[Task objective]: Make an exact copy of the data below, leaving out every picture.

[Data lines]:
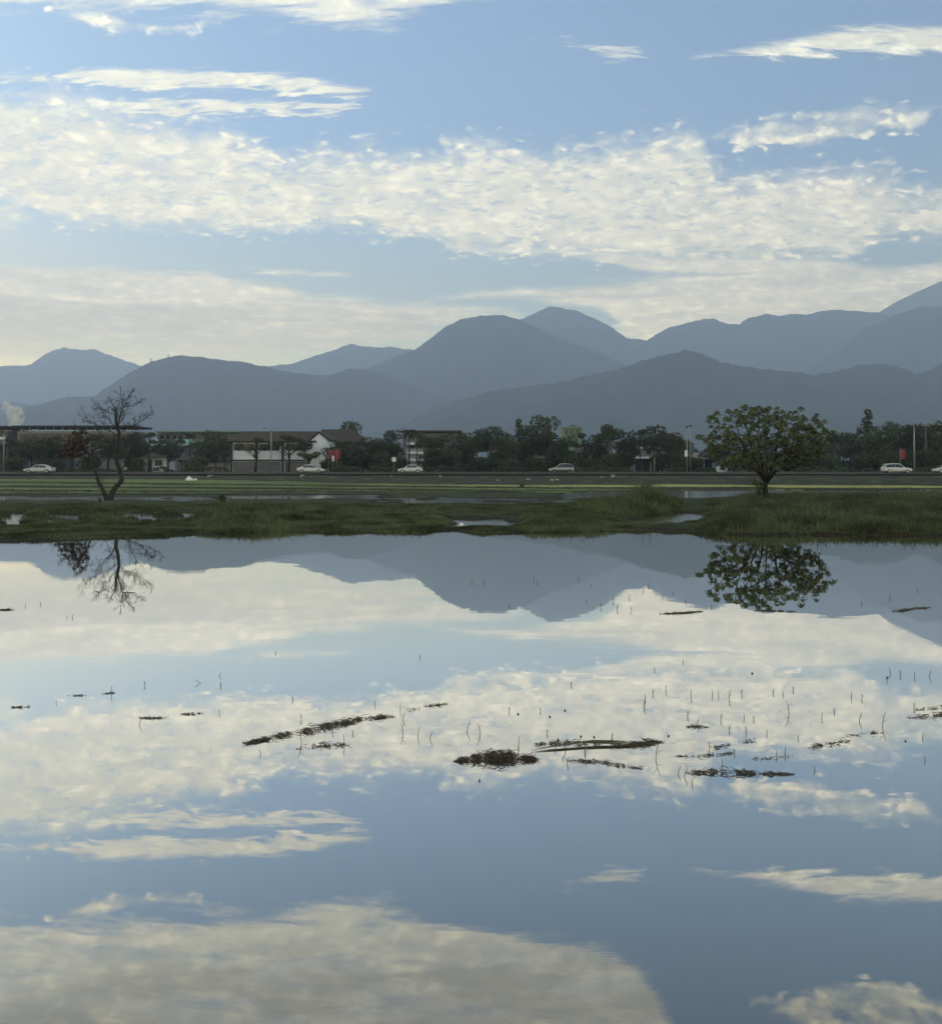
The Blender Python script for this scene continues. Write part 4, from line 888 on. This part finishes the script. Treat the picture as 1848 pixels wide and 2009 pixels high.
# ---------------------------------------------------------------- cars
def tyre_m(): return mat('rubber', (.02, .02, .02), .9, scale=3)
M_rub = tyre_m(); M_rim = mat('rim', (.4, .4, .42), .4, metal=.6, scale=3); M_cglass = mat('car_glass', (.02, .025, .03), .08, spec=.6, scale=1)
M_headl = mat('headlight_glass', (.6, .62, .65), .2, scale=3); M_taill = mat('taillight_red', (.3, .02, .02), .3, scale=3)
def car(px_, Y, dirn, paint, label, suv=False, L=4.5, lower=None):
    root = empty('parked_car', (gx(px_, Y), Y, .035), 0 if dirn > 0 else math.pi); tag(root, label, 'car', 'cars on the far road')
    h = L/2; Ht = 1.62 if suv else 1.43; bl = .92 if suv else .86
    # stations: x, half width, bottom z, shoulder z
    if suv: side = [(-h, .70, .42, .80), (-h+.08, .84, .30, 1.0), (-h*.6, .90, .26, 1.02), (0, .91, .24, .98), (h*.42, .90, .26, .95), (h*.80, .86, .28, .86), (h-.06, .74, .32, .72), (h, .62, .42, .60)]
    else: side = [(-h, .68, .42, .78), (-h+.10, .82, .30, .92), (-h*.6, .88, .26, .92), (0, .89, .22, .88), (h*.42, .88, .24, .86), (h*.80, .84, .26, .76), (h-.06, .72, .30, .64), (h, .60, .40, .54)]
    V = []; n = 8
    for x, w_, zb, zs in side:
        for (a, b) in ((-.82, 0), (-1, .18), (-1, .72), (-.9, 1.0), (.9, 1.0), (1, .72), (1, .18), (.82, 0)): V.append((x, a*w_, zb+(zs-zb)*b))
    Fc = [(i*n+j, (i+1)*n+j, (i+1)*n+(j+1) % n, i*n+(j+1) % n) for i in range(len(side)-1) for j in range(n)]
    Fc += [tuple(range(n)), tuple(range((len(side)-1)*n+n-1, (len(side)-1)*n-1, -1))]
    body = mesh_np('body', V, Fc, paint, root, True)
    bv = body.modifiers.new('bevel', 'BEVEL'); bv.width = .04; bv.segments = 2
    # cabin: roof loft
    if suv: cab = [(-h*.93, .98, .80), (-h*.78, Ht-.10, .68), (-h*.25, Ht, .66), (h*.12, Ht-.05, .66), (h*.48, .94, .78)]
    else: cab = [(-h*.78, .90, .76), (-h*.42, Ht-.08, .60), (-h*.10, Ht, .62), (h*.12, Ht-.05, .62), (h*.50, .86, .76)]
    m_ = len(cab); V = []
    for x, z, w_ in cab: V += [(x, -w_, z), (x, w_, z), (x, -.84, .84), (x, .84, .84)]
    Fc = []
    for i in range(m_-1):
        a, b = i*4, i*4+4; Fc += [(a, b, b+1, a+1), (a+2, b+2, b, a), (a+1, b+1, b+3, a+3)]
    e = (m_-1)*4; Fc += [(0, 1, 3, 2), (e+1, e, e+2, e+3)]
    mesh_np('cabin', V, Fc, paint, root)
    for s_ in (-1, 1):
        st = [(cab[0][0]*.35+cab[1][0]*.65, None), (cab[1][0]+.06, 1), (cab[2][0], 2), (cab[3][0]-.04, 3), (cab[3][0]*.42+cab[4][0]*.58, None)]
        def at_(x, f):
            z1 = float(np.interp(x, [c[0] for c in cab], [c[1] for c in cab])); w1 = float(np.interp(x, [c[0] for c in cab], [c[2] for c in cab]))
            return (x, s_*(.84+(w1-.84)*f+.022), .84+(z1-.84)*f)
        lo_ = [at_(x, .16) for x, _ in st]; hi_ = [at_(x, .86) for x, _ in st]
        for k0, k1, nm in ((0, 2, 'side_window'), (2, 4, 'side_window')):
            g0 = .04; P4 = lo_[k0:k1+1]+hi_[k0:k1+1][::-1]; n_ = len(P4)
            P4 = [(x+(g0 if (x == st[k0][0] and k0) else 0), y, z) for x, y, z in P4]; P4 += [(x, y-s_*.05, z) for x, y, z in P4]
            mesh_np(nm, P4, [tuple(range(n_)), tuple(range(2*n_-1, n_-1, -1))]+[(q, n_+q, n_+(q+1) % n_, (q+1) % n_) for q in range(n_)], M_cglass, root)
    for nm, i, j in (('windscreen', 4, 3), ('rear_window', 0, 1)):
        x0, z0, w0 = cab[i]; x1, z1, w1 = cab[j]; o_ = .03 if i else -.03
        P_ = [(x0+(x1-x0)*.12+o_, -w0*.88, z0+(z1-z0)*.12+.02), (x0+(x1-x0)*.12+o_, w0*.88, z0+(z1-z0)*.12+.02), (x0+(x1-x0)*.9+o_, w1*.9, z0+(z1-z0)*.9+.02), (x0+(x1-x0)*.9+o_, -w1*.9, z0+(z1-z0)*.9+.02)]
        P_ += [(x-o_*1.6, y, z-.04) for x, y, z in P_]
        mesh_np(nm, P_, [(0, 1, 2, 3), (7, 6, 5, 4), (0, 4, 5, 1), (1, 5, 6, 2), (2, 6, 7, 3), (3, 7, 4, 0)], M_cglass, root)
    for x in (-h*.62, h*.62):
        for s_ in (-1, 1):
            w_ = empty('wheel', (x, s_*.80, .33), 0, root); t = TB(); t.tube([(0, -.1, 0), (0, .1, 0)], .33, 16); t.build('tyre', M_rub, w_)
            t = TB(); t.tube([(0, -.115, 0), (0, .115, 0)], .20, 12); t.build('rim', M_rim, w_)
    for s_ in (-1, 1):
        t = TB(); t.box((h-.07, s_*.58, .66 if suv else .58), (.16, .26, .13)); t.build('headlight', M_headl, root)
        t = TB(); t.box((-h+.04, s_*.66, .84), (.14, .22, .18)); t.build('taillight', M_taill, root)
    if lower:
        t = TB(); t.box((0, 0, .42), (L*.82, 1.84, .26)); t.build('sill_cladding', lower, root)
    return root
def paint(name, c): return mat(name, c, .25, var=.05, spec=.5, scale=1)
P_silver = paint('paint_silver', (.42, .45, .48)); P_white = paint('paint_white', (.48, .51, .55)); P_grey = paint('paint_grey', (.25, .27, .29))
car(78, 165, -1, P_silver, 'silver sedan on the road at the west end, behind the grey shed trees', L=4.7)
car(610, 166, 1, P_white, 'white sedan half hidden below the gable of the white house', L=4.4)
car(805, 165, -1, P_white, 'white hatchback in front of the white apartment block', L=4.0)
car(1101, 164, -1, P_grey, 'grey estate car with dark lower sides below the domed tree', suv=True, L=4.0, lower=M_trim)
car(1758.5, 165, 1, P_white, 'white sport utility car beside the red banner and curved lamp post', suv=True, L=4.6)
car(1858, 166, -1, P_silver, 'silver car cut off at the east end of the road', L=4.5)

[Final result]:
The Blender Python script for this scene continues. Write part 4, from line 888 on. This part finishes the script. Treat the picture as 1848 pixels wide and 2009 pixels high.
# ---------------------------------------------------------------- cars
def tyre_m(): return mat('rubber', (.02, .02, .02), .9, scale=3)
M_rub = tyre_m(); M_rim = mat('rim', (.4, .4, .42), .4, metal=.6, scale=3); M_cglass = mat('car_glass', (.02, .025, .03), .08, spec=.6, scale=1)
M_headl = mat('headlight_glass', (.6, .62, .65), .2, scale=3); M_taill = mat('taillight_red', (.3, .02, .02), .3, scale=3)
def car(px_, Y, dirn, paint, label, suv=False, L=4.5, lower=None):
    root = empty('parked_car', (gx(px_, Y), Y, .035), 0 if dirn > 0 else math.pi); tag(root, label, 'car', 'cars on the far road')
    h = L/2; Ht = 1.62 if suv else 1.43; bl = .92 if suv else .86
    # stations: x, half width, bottom z, shoulder z
    if suv: side = [(-h, .70, .42, .80), (-h+.08, .84, .30, 1.0), (-h*.6, .90, .26, 1.02), (0, .91, .24, .98), (h*.42, .90, .26, .95), (h*.80, .86, .28, .86), (h-.06, .74, .32, .72), (h, .62, .42, .60)]
    else: side = [(-h, .68, .42, .78), (-h+.10, .82, .30, .92), (-h*.6, .88, .26, .92), (0, .89, .22, .88), (h*.42, .88, .24, .86), (h*.80, .84, .26, .76), (h-.06, .72, .30, .64), (h, .60, .40, .54)]
    V = []; n = 8
    for x, w_, zb, zs in side:
        for (a, b) in ((-.82, 0), (-1, .18), (-1, .72), (-.9, 1.0), (.9, 1.0), (1, .72), (1, .18), (.82, 0)): V.append((x, a*w_, zb+(zs-zb)*b))
    Fc = [(i*n+j, (i+1)*n+j, (i+1)*n+(j+1) % n, i*n+(j+1) % n) for i in range(len(side)-1) for j in range(n)]
    Fc += [tuple(range(n)), tuple(range((len(side)-1)*n+n-1, (len(side)-1)*n-1, -1))]
    body = mesh_np('body', V, Fc, paint, root, True)
    bv = body.modifiers.new('bevel', 'BEVEL'); bv.width = .04; bv.segments = 2
    # cabin: roof loft
    if suv: cab = [(-h*.93, .98, .80), (-h*.78, Ht-.10, .68), (-h*.25, Ht, .66), (h*.12, Ht-.05, .66), (h*.48, .94, .78)]
    else: cab = [(-h*.78, .90, .76), (-h*.42, Ht-.08, .60), (-h*.10, Ht, .62), (h*.12, Ht-.05, .62), (h*.50, .86, .76)]
    m_ = len(cab); V = []
    for x, z, w_ in cab: V += [(x, -w_, z), (x, w_, z), (x, -.84, .84), (x, .84, .84)]
    Fc = []
    for i in range(m_-1):
        a, b = i*4, i*4+4; Fc += [(a, b, b+1, a+1), (a+2, b+2, b, a), (a+1, b+1, b+3, a+3)]
    e = (m_-1)*4; Fc += [(0, 1, 3, 2), (e+1, e, e+2, e+3)]
    mesh_np('cabin', V, Fc, paint, root)
    for s_ in (-1, 1):
        st = [(cab[0][0]*.35+cab[1][0]*.65, None), (cab[1][0]+.06, 1), (cab[2][0], 2), (cab[3][0]-.04, 3), (cab[3][0]*.42+cab[4][0]*.58, None)]
        def at_(x, f):
            z1 = float(np.interp(x, [c[0] for c in cab], [c[1] for c in cab])); w1 = float(np.interp(x, [c[0] for c in cab], [c[2] for c in cab]))
            return (x, s_*(.84+(w1-.84)*f+.022), .84+(z1-.84)*f)
        lo_ = [at_(x, .16) for x, _ in st]; hi_ = [at_(x, .86) for x, _ in st]
        for k0, k1, nm in ((0, 2, 'side_window'), (2, 4, 'side_window')):
            g0 = .04; P4 = lo_[k0:k1+1]+hi_[k0:k1+1][::-1]; n_ = len(P4)
            P4 = [(x+(g0 if (x == st[k0][0] and k0) else 0), y, z) for x, y, z in P4]; P4 += [(x, y-s_*.05, z) for x, y, z in P4]
            mesh_np(nm, P4, [tuple(range(n_)), tuple(range(2*n_-1, n_-1, -1))]+[(q, n_+q, n_+(q+1) % n_, (q+1) % n_) for q in range(n_)], M_cglass, root)
    for nm, i, j in (('windscreen', 4, 3), ('rear_window', 0, 1)):
        x0, z0, w0 = cab[i]; x1, z1, w1 = cab[j]; o_ = .03 if i else -.03
        P_ = [(x0+(x1-x0)*.12+o_, -w0*.88, z0+(z1-z0)*.12+.02), (x0+(x1-x0)*.12+o_, w0*.88, z0+(z1-z0)*.12+.02), (x0+(x1-x0)*.9+o_, w1*.9, z0+(z1-z0)*.9+.02), (x0+(x1-x0)*.9+o_, -w1*.9, z0+(z1-z0)*.9+.02)]
        P_ += [(x-o_*1.6, y, z-.04) for x, y, z in P_]
        mesh_np(nm, P_, [(0, 1, 2, 3), (7, 6, 5, 4), (0, 4, 5, 1), (1, 5, 6, 2), (2, 6, 7, 3), (3, 7, 4, 0)], M_cglass, root)
    for x in (-h*.62, h*.62):
        for s_ in (-1, 1):
            w_ = empty('wheel', (x, s_*.80, .33), 0, root); t = TB(); t.tube([(0, -.1, 0), (0, .1, 0)], .33, 16); t.build('tyre', M_rub, w_)
            t = TB(); t.tube([(0, -.115, 0), (0, .115, 0)], .20, 12); t.build('rim', M_rim, w_)
    for s_ in (-1, 1):
        t = TB(); t.box((h-.07, s_*.58, .66 if suv else .58), (.16, .26, .13)); t.build('headlight', M_headl, root)
        t = TB(); t.box((-h+.04, s_*.66, .84), (.14, .22, .18)); t.build('taillight', M_taill, root)
    if lower:
        t = TB(); t.box((0, 0, .42), (L*.82, 1.84, .26)); t.build('sill_cladding', lower, root)
    return root
def paint(name, c): return mat(name, c, .25, var=.05, spec=.5, scale=1)
P_silver = paint('paint_silver', (.42, .45, .48)); P_white = paint('paint_white', (.48, .51, .55)); P_grey = paint('paint_grey', (.25, .27, .29))
car(78, 165, -1, P_silver, 'silver sedan on the road at the west end, behind the grey shed trees', L=4.7)
car(610, 166, 1, P_white, 'white sedan half hidden below the gable of the white house', L=4.4)
car(805, 165, -1, P_white, 'white hatchback in front of the white apartment block', L=4.0)
car(1101, 164, -1, P_grey, 'grey estate car with dark lower sides below the domed tree', suv=True, L=4.0, lower=M_trim)
car(1758.5, 165, 1, P_white, 'white sport utility car beside the red banner and curved lamp post', suv=True, L=4.6)
car(1858, 166, -1, P_silver, 'silver car cut off at the east end of the road', L=4.5)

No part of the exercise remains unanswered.